(Scripts that build scenes)
* Start *

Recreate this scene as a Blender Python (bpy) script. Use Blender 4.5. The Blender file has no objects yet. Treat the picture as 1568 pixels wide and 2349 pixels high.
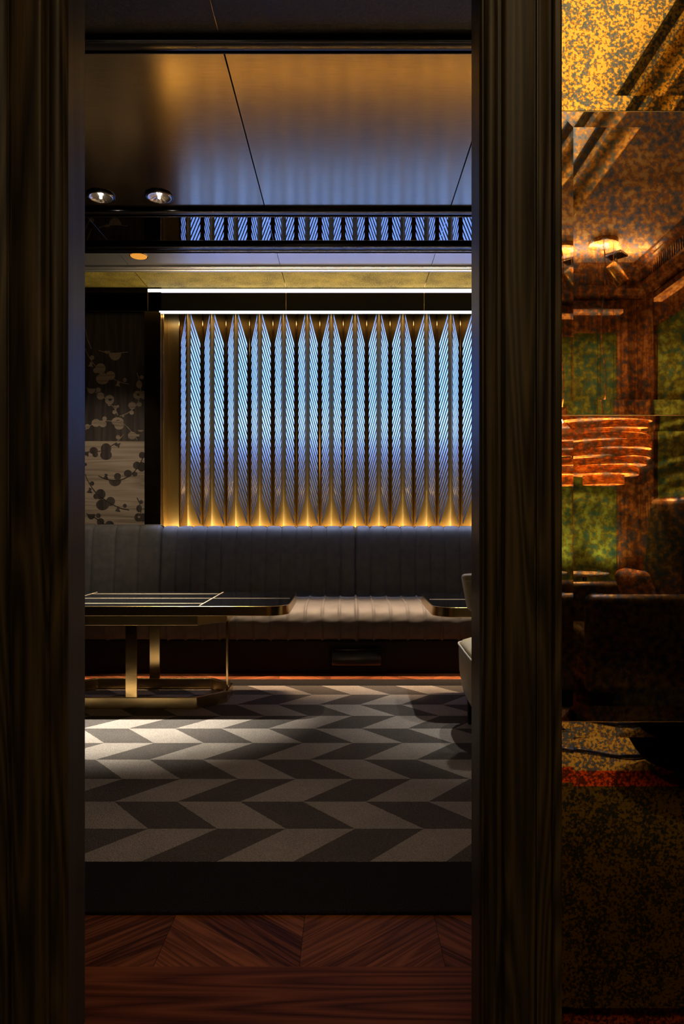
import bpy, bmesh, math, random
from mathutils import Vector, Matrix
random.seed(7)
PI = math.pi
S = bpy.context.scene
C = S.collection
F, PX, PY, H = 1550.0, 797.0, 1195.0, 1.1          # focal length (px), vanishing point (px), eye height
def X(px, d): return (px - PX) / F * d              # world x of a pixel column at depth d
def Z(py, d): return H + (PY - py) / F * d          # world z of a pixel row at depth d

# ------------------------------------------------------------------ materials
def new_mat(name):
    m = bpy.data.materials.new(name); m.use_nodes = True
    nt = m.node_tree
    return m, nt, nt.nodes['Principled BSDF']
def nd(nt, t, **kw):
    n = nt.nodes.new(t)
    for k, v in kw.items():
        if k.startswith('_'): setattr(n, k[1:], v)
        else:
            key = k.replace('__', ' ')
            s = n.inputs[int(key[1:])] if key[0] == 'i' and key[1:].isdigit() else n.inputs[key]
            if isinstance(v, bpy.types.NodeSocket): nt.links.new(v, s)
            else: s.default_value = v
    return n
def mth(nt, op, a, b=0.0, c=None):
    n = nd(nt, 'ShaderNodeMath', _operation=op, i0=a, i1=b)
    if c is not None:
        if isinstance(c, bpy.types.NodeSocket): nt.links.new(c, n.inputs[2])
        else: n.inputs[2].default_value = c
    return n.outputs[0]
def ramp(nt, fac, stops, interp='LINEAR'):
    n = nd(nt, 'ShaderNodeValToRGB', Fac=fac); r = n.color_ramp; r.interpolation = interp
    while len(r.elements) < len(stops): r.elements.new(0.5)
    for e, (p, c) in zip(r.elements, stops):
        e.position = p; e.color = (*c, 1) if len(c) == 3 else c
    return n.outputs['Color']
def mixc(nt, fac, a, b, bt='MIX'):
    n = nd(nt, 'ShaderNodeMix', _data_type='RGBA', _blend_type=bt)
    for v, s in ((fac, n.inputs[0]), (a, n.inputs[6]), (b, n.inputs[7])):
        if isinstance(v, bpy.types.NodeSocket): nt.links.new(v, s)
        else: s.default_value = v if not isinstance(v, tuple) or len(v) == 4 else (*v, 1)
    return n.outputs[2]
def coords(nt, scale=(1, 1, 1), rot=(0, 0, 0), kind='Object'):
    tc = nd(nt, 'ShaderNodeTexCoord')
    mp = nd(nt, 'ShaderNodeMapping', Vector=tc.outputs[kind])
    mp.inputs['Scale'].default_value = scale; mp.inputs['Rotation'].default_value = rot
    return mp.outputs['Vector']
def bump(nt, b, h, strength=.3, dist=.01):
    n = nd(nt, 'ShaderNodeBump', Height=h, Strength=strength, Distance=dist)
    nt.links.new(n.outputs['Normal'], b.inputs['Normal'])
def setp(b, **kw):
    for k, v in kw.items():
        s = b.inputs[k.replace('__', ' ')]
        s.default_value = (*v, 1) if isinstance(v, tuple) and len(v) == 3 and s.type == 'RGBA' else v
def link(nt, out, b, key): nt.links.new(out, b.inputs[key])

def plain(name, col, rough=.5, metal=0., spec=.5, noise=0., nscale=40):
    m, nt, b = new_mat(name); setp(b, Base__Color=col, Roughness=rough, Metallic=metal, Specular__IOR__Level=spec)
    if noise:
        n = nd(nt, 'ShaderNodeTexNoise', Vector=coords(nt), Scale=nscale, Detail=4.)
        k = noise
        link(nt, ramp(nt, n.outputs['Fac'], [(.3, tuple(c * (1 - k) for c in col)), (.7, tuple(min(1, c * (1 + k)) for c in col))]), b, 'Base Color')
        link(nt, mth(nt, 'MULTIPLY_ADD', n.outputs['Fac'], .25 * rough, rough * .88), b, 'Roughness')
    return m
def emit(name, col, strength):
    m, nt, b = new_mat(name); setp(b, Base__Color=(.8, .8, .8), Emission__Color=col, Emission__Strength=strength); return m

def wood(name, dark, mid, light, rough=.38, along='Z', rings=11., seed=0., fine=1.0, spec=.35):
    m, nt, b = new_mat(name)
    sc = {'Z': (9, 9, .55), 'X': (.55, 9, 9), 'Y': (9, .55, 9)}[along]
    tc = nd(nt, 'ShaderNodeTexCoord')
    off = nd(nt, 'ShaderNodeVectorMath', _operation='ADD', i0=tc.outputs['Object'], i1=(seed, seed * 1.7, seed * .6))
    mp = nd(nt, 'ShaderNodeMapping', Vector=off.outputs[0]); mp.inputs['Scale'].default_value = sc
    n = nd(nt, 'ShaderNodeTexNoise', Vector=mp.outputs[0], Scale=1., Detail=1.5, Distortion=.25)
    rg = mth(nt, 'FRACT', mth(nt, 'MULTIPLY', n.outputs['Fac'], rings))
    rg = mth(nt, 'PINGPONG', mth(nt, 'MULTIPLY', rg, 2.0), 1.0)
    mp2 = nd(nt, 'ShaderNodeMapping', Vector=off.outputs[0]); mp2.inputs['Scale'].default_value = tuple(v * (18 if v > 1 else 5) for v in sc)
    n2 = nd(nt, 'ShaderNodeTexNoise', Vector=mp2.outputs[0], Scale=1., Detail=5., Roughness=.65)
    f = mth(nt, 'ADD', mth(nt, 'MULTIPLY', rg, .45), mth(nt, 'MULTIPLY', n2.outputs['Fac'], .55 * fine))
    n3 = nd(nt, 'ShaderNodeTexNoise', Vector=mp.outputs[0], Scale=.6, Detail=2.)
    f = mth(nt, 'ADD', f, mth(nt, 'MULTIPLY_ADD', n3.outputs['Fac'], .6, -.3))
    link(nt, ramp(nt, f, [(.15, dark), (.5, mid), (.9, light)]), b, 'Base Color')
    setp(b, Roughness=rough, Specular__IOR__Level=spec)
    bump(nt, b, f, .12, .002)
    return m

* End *
* Start *

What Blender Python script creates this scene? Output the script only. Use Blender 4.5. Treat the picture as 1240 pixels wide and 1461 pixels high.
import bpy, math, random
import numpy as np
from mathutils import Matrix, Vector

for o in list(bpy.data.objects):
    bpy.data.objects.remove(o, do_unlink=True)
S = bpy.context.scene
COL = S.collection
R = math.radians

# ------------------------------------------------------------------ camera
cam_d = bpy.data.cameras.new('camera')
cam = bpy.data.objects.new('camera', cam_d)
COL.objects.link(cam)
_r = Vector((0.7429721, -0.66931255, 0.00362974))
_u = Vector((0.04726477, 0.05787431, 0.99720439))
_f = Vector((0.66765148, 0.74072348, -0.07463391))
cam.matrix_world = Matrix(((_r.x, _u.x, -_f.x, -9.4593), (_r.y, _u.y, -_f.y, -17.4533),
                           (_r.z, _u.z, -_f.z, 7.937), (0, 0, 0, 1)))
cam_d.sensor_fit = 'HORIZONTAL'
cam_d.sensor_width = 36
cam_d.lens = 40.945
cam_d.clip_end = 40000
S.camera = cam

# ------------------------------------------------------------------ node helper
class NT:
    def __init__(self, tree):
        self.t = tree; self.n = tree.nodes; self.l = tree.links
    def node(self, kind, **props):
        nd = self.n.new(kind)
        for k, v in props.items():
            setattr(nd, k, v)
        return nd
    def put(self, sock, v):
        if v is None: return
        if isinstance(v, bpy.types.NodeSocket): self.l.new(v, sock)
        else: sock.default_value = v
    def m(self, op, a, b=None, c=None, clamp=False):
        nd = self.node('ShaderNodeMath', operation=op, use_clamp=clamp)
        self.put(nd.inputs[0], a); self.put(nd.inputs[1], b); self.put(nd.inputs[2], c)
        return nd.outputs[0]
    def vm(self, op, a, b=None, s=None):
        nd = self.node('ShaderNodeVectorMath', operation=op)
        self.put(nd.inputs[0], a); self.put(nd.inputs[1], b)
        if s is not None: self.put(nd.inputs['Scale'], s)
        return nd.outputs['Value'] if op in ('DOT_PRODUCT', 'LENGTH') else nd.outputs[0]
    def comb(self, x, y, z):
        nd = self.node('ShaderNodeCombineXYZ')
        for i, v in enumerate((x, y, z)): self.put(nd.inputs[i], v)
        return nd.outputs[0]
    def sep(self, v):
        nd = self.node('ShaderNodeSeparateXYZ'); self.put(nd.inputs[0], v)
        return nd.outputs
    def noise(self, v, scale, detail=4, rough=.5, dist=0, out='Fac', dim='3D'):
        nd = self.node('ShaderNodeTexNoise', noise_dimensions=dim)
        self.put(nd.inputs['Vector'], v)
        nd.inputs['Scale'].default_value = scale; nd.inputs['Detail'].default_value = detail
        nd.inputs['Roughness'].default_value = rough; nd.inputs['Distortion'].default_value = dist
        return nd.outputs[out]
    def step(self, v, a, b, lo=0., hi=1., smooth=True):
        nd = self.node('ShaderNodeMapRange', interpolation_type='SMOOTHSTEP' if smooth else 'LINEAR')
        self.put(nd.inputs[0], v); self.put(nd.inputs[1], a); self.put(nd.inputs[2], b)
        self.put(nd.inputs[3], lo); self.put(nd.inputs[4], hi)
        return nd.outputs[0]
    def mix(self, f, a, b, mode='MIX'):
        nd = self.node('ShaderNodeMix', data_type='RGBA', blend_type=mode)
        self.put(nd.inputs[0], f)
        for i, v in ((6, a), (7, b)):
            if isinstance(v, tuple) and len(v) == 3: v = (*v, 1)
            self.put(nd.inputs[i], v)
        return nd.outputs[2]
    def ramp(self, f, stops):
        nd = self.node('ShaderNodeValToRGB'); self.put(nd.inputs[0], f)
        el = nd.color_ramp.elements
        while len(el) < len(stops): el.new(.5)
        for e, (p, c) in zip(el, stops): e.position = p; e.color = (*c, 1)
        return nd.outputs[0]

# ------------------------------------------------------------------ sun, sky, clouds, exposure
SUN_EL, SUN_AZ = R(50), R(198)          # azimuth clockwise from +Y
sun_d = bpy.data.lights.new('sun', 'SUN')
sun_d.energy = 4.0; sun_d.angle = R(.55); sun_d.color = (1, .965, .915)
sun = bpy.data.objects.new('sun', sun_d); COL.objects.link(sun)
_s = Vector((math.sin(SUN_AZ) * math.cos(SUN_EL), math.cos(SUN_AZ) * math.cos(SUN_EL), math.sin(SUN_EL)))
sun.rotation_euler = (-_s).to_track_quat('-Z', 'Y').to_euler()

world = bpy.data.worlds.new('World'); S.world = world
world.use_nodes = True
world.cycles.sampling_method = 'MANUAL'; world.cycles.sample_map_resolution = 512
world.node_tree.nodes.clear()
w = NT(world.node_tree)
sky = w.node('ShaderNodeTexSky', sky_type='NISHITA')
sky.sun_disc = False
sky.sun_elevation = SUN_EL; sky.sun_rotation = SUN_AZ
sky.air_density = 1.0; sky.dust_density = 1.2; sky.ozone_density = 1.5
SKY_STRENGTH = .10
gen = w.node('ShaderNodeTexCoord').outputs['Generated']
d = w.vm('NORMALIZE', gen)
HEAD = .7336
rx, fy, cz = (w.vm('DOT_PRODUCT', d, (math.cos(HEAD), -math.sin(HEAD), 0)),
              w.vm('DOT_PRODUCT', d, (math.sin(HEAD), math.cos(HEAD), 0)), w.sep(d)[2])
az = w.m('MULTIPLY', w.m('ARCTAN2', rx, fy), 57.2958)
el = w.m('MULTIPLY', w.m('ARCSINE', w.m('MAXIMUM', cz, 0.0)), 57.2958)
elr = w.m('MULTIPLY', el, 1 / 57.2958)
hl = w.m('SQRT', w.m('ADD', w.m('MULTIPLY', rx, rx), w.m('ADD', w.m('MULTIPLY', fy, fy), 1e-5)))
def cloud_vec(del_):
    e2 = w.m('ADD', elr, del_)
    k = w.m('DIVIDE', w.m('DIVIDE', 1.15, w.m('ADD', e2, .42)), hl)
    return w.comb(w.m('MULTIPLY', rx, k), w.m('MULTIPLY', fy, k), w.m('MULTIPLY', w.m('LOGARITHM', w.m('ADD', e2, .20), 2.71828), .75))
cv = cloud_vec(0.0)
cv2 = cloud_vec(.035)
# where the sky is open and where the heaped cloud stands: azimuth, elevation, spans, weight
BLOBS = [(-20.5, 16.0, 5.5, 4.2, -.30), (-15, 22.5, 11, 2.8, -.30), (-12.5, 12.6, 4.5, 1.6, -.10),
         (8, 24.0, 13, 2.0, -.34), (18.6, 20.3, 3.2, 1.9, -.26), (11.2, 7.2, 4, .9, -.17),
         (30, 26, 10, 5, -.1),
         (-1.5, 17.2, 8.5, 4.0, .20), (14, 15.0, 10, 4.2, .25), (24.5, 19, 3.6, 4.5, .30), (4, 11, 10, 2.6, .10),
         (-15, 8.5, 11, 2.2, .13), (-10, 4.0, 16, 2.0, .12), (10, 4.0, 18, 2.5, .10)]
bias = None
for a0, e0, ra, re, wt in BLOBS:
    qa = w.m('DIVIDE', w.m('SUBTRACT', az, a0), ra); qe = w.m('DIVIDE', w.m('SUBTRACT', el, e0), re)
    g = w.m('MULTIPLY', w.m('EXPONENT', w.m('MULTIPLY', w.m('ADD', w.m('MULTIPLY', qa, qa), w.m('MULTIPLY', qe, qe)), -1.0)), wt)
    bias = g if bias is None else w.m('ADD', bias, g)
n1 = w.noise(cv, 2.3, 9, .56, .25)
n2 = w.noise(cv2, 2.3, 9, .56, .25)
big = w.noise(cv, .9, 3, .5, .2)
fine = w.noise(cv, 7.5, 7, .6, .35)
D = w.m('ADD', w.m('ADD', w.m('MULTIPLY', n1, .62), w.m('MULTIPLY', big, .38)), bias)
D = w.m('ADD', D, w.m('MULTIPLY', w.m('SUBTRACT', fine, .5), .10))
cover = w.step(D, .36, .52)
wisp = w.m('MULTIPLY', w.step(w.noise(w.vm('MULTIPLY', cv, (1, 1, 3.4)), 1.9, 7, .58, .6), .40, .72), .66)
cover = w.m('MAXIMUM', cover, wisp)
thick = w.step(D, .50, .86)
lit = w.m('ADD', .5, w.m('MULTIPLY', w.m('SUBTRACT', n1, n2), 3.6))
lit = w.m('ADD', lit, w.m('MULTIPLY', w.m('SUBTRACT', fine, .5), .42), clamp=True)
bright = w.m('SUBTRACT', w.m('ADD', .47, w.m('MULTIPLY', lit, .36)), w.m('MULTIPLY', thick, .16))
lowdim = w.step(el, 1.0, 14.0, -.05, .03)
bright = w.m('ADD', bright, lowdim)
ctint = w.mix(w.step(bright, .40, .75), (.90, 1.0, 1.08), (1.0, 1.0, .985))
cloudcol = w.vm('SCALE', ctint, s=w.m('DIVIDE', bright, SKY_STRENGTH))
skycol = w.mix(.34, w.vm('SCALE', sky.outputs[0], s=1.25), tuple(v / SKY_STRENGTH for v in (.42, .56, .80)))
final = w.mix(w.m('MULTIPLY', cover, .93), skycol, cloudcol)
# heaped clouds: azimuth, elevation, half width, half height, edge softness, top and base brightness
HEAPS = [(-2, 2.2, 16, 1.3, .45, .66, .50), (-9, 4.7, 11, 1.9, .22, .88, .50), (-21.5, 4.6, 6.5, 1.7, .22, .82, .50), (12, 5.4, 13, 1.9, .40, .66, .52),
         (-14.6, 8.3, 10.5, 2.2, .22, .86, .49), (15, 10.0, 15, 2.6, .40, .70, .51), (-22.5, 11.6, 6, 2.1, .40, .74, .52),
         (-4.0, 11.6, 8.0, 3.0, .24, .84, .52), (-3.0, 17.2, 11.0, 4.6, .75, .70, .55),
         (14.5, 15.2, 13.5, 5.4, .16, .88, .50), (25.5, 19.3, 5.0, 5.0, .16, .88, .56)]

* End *

#### [PROBLEM DETAILS]
In the listing above, find the line containing "Recreate this scene" and the line containing "def Z(py, d): return". Reproduce those lines and all between them exactly, with no pictures and nothing more.

#### [COMPLETED TASK]
Recreate this scene as a Blender Python (bpy) script. Use Blender 4.5. The Blender file has no objects yet. Treat the picture as 1568 pixels wide and 2349 pixels high.
import bpy, bmesh, math, random
from mathutils import Vector, Matrix
random.seed(7)
PI = math.pi
S = bpy.context.scene
C = S.collection
F, PX, PY, H = 1550.0, 797.0, 1195.0, 1.1          # focal length (px), vanishing point (px), eye height
def X(px, d): return (px - PX) / F * d              # world x of a pixel column at depth d
def Z(py, d): return H + (PY - py) / F * d          # world z of a pixel row at depth d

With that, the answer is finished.